The relationship between ozone concentration and city class also varied with season. In spring and summer, ozone concentrations increase with urban size. However, the ozone concentration decreased in autumn and winter, with increasing urban size. On the one hand, urbanization has attracted large amounts of industry and population, leading to ozone pollution from industrial and vehicle emissions (Zhang et al. 2022a). On the other hand, in autumn and winter, straw burning in rural and suburban areas causes ozone pollution in urban centers. In contrast, urban areas in small cities are closer to rural areas and are more vulnerable than larger cities (Zhang et al. 2019).

The relative importance of building factors varied significantly between seasons; For example, building factors had the most significant effect on ozone concentrations, with 2D building factors being the dominant factor in the spring and 3D building factors being the dominant factor in the winter, but the factors that had the greatest effect in each season were temperature, precipitation, or population density. HBR was positively correlated with ozone concentrations during the summer months and negatively correlated with ozone concentrations during the other seasons. These results indicate that both 3D urban characteristics and climatic conditions cannot be ignored when conducting urban planning. The relative contribution of architectural factors to ozone concentration is influenced by both natural and anthropological factors, and the climatic and anthropological factors of the city should be taken into full consideration when urban planning is carried out. In summer, the effect of HBR on ozone concentration shows a clear positive correlation different from other seasons. Because HBR represents the ratio of high-rise buildings in a city and represents the level of urban economic development, the larger the HBR is, the more high-rise buildings there are in a city, and the higher the level of urban economic development (Huang et al. 2022). In summer, ozone concentration is most significantly affected by natural factors, traffic and population, and building factors have the lowest relative influence on ozone concentration. Most Chinese cities have the highest ozone concentrations in summer, and the more economically developed the city is, the more serious the ozone pollution. At the same time, most cities in China have the smallest shaded area of the year in the summer, weakening the shading effect and adding to the ozone response.

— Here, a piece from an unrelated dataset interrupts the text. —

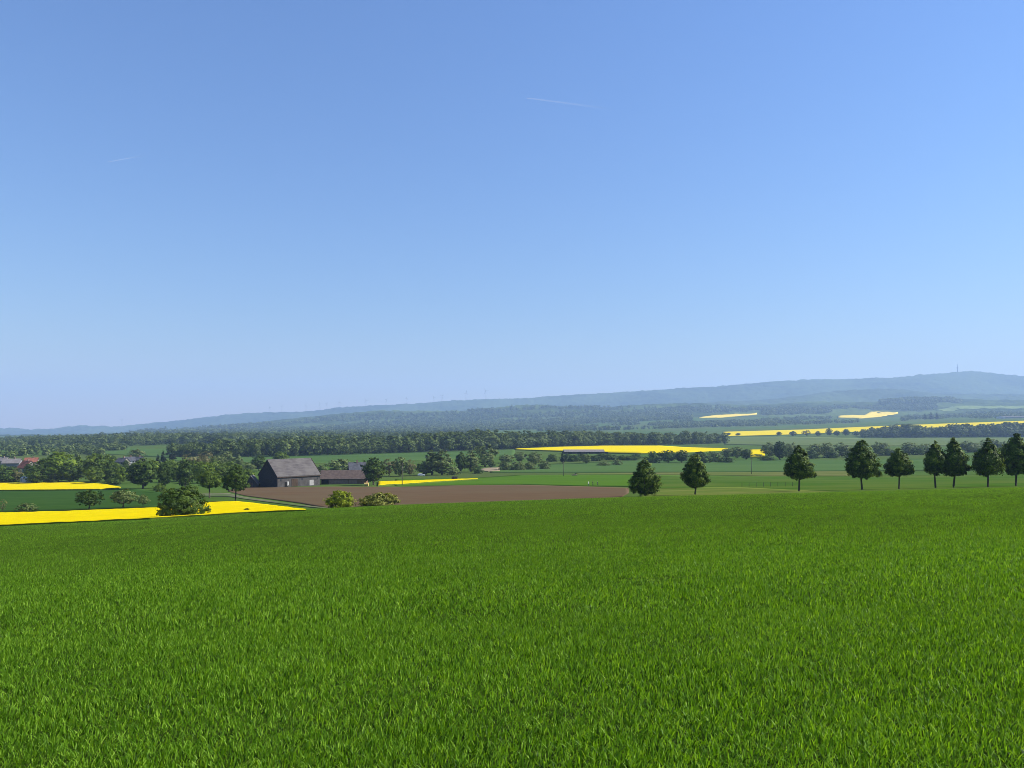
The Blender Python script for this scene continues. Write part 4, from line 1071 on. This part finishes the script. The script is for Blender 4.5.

In general, although the explanatory power of the building factor is influenced by other factors that change with the seasons, the explanatory power of ozone concentration has been dominant among many factors and has an important influence on ozone concentration. Building height and building density reflect the 3D building form of the city, whereas the 2D building form is more represented by urban building coverage (Yuan et al. 2019; Hu et al. 2020). Although studies have compared the effects of 3D and 2D building indicators on air pollutants (Lu et al. 2016; Li et al. 2019), from the perspective of seasonal changes, the explanatory power of 3D and 2D indicators on ozone concentration also shows different explanatory power depending on the season because the natural factors and human factors on the generation, diffusion, and weakening effects of ozone concentration vary with season. Therefore, cities must plan their urban layout according to their geographical location and climatic conditions.

Limitations and prospects

This study has some limitations. The resolution of the ozone data in our study was 10 × 10 km, which may not be an accurate representation of urban ozone. There is an error in the actual ozone concentration in the urban study area, which may affect the correlation between the building morphology metrics and the UOP concentration. Due to the limited sample of cities selected for the preliminary study, we analyzed the effects of building factors on UOP by focusing on the effects of seasonal variations and simplifying the effects of regional variations on UOP.

The influence of building metrics on ozone concentrations is not only the relationship between density and height, as described in our study, but is also influenced by a range of factors, such as building shape and spatial building pattern. Building 3D indicators only provides a new perspective for studying urban buildings, and many more complex factors govern ozone dispersion, transport, and transformation. Urban green spaces and tree species could also contribute to O3 pollution via BVOCs efflux and direct leaf absorption (Paoletti 2009; Sicard et al. 2018). A new criteria and method has been developed for selecting urban trees to reduce increasing ozone levels in cities (Sicard et al. 2018).

Therefore, in future studies, the precision of ozone data should be improved to reduce the error between building data and actual buildings, and to reflect the influence of building indicators on air quality more accurately. Including green space will improve urban forest-based natural solution development (Wang et al. 2022a). The height and density of buildings can reflect the 3D shape of a city, and the impact of building factors on ozone concentration can be affected by different seasons and spatial locations. Therefore, in future studies, it is important to pay attention not only to seasonal variations but also to the influence of regional factors on UOP. Urban planners should tailor urban planning to reduce the levels of air pollutants in cities.

Conclusions

This study examined the spatial and temporal variation in ozone concentrations from the perspective of urban building morphology and investigated the effects of natural and anthropogenic factors on ozone concentrations. The main findings are as follows.

  1. (1)

    The average building density and height were 0.18 and 15.69 m, respectively, in China. Taller buildings and high densities were mostly found in Southwestern China, particularly in larger cities. In addition, we found that China's urban morphology in most (53%) cities was dominated by MRMD (28%) and MRHD (25%).

  2. (2)

    Urban ozone pollution was the most severe in summer, especially in the southern temperate zone. However, in winter, higher UOP concentrations were observed in the southern subtropical zone. Urban ozone concentrations vary considerably across cities of different sizes. In spring and summer, UOP concentrations increased with city size; in winter, UOP concentrations were the highest in small cities. We also found that UOP concentrations varied across different urban morphologies, and the highest urban ozone concentration was found in cities with LRHD.

  3. (3)

    Anthropogenic factors were the main factors influencing ozone concentration, and their influence was more than 55%, with urban morphology accounting for 42%. 2D building factors were the main factors in spring and summer, while 3D building factors were the main factors in autumn and winter.

With rapid urbanization, the number of urban buildings will continue to increase, and urban ozone pollution will become more severe. Our study deepens the understanding of the influence of urban buildings on ozone concentrations and provides guidance to governments and policy-makers for urban planning to ameliorate urban ozone pollution.